Arrivez-vous à écrire tous les jours ?
Non… Je prends des notes, je fais des recherches, mais la promotion d’un livre et ce qu’il se passe autour mobilisent trop d’attention pour écrire quelque chose d’essentiel et profond. J’ai toujours l’occasion d’écrire puisque je suis journaliste et scénariste, mais ce n’est pas forcément de la littérature. Le temps d’écriture est particulier pour aller chercher quelque chose de puissant, profond et original.
Comment êtes-vous venu à l’écriture ? Il y a eu un livre spécifique ou bien est-ce plutôt lié à une éducation ?
Je pense que ce sont les deux. Je viens d’une famille de l’édition, donc j’étais entouré de livres. J’ai été baigné dans la littérature, dans toutes ces histoires qui m’ont permis de m’échapper de ma condition de petit garçon et de vivre tant d’aventures. C’est une autre épaisseur qui est donnée à la vie. Mon premier grand choc quand j’étais enfant fut sans doute L’Écume des jours de Boris Vian. J’avais cette sensation que les mots recréaient un autre monde qui était peut-être plus vivant que celui dans lequel on était. C’est ce qui m’a marqué, et qui continue de me marquer dans la littérature. On doit passer par les mots pour atteindre une vérité plus vraie que la vérité dans laquelle on vit.

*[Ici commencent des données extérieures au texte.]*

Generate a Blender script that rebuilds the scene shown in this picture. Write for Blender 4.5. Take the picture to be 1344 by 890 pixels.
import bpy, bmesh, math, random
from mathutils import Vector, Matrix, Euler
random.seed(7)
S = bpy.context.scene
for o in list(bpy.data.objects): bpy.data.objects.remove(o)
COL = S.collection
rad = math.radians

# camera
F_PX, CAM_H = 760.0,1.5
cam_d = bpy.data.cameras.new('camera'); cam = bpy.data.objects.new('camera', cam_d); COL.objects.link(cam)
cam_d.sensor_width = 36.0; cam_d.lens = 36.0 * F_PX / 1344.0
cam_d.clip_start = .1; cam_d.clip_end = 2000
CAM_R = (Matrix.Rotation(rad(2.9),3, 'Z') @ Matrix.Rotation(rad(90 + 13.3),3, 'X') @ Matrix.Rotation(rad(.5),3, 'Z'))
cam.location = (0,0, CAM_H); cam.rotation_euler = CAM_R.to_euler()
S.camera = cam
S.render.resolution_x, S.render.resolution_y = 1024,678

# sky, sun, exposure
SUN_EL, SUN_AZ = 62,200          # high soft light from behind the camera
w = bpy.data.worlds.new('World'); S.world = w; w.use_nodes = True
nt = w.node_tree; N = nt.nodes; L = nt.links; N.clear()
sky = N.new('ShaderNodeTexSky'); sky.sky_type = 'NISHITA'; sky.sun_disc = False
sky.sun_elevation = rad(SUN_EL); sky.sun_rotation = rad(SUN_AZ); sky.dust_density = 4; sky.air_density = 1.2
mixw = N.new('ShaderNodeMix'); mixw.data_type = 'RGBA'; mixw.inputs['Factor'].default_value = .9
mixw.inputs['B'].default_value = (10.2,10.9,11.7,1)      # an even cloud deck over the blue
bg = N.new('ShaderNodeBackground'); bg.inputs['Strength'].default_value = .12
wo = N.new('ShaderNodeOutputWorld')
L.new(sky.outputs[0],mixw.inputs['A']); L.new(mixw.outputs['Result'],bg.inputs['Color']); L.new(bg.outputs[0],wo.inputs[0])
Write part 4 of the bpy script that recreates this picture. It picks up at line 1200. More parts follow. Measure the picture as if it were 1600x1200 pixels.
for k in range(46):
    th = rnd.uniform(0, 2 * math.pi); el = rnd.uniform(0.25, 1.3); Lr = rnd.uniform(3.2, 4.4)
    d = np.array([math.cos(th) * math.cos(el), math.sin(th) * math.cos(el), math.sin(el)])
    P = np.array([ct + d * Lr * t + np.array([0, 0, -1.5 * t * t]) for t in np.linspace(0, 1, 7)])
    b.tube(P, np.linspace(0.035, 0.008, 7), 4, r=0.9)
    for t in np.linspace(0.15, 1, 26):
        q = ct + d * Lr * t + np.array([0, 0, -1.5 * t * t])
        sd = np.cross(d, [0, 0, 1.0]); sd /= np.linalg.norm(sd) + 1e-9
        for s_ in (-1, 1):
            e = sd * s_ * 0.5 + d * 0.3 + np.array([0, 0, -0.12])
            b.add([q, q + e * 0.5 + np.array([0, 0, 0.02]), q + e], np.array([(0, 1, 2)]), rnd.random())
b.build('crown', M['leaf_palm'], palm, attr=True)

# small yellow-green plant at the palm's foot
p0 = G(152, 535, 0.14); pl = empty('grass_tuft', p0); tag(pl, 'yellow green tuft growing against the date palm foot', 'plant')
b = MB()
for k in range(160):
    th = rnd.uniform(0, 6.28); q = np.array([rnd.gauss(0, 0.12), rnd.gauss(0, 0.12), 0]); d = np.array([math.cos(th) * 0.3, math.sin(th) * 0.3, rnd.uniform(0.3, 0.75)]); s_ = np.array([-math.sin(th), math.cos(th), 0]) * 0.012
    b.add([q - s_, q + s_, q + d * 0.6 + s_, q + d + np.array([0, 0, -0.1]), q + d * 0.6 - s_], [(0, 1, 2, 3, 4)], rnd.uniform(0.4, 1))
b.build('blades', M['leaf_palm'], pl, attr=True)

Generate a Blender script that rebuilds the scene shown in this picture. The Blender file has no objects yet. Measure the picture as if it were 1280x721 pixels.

Avez-vous un livre qui vous suit depuis longtemps ?
Plus je vieillis, et plus je me rends compte qu’on a des périodes. Les auteurs que j’ai vraiment aimés à 20 ans, je les aime encore, mais ce ne sont plus ceux qui me nourrissent et qui me font vibrer aujourd’hui. C’est étonnant de voir ce qui change avec les époques. Je n’ai pas un auteur qui m’accompagne de manière stable. J’ai eu une succession de périodes.
Et qui vous nourrit aujourd’hui ?
Bernanos, Péguy, Chateaubriand. Toute cette généalogie littéraire française d’écrivains mystiques. Ils ont un style, une langue, quelque chose de transcendantal. Chercher un principe en dehors de soi. On n’est pas dans le réalisme, ni totalement dans le romantisme. On est dans l’idée que la vie est habitée par autre chose. Ce sont des auteurs qui m’ont accompagné de manière très forte durant l’écriture de La Grâce.
- La Grâce est toujours en lice pour le Prix de Flore et le Prix Interallié 2020.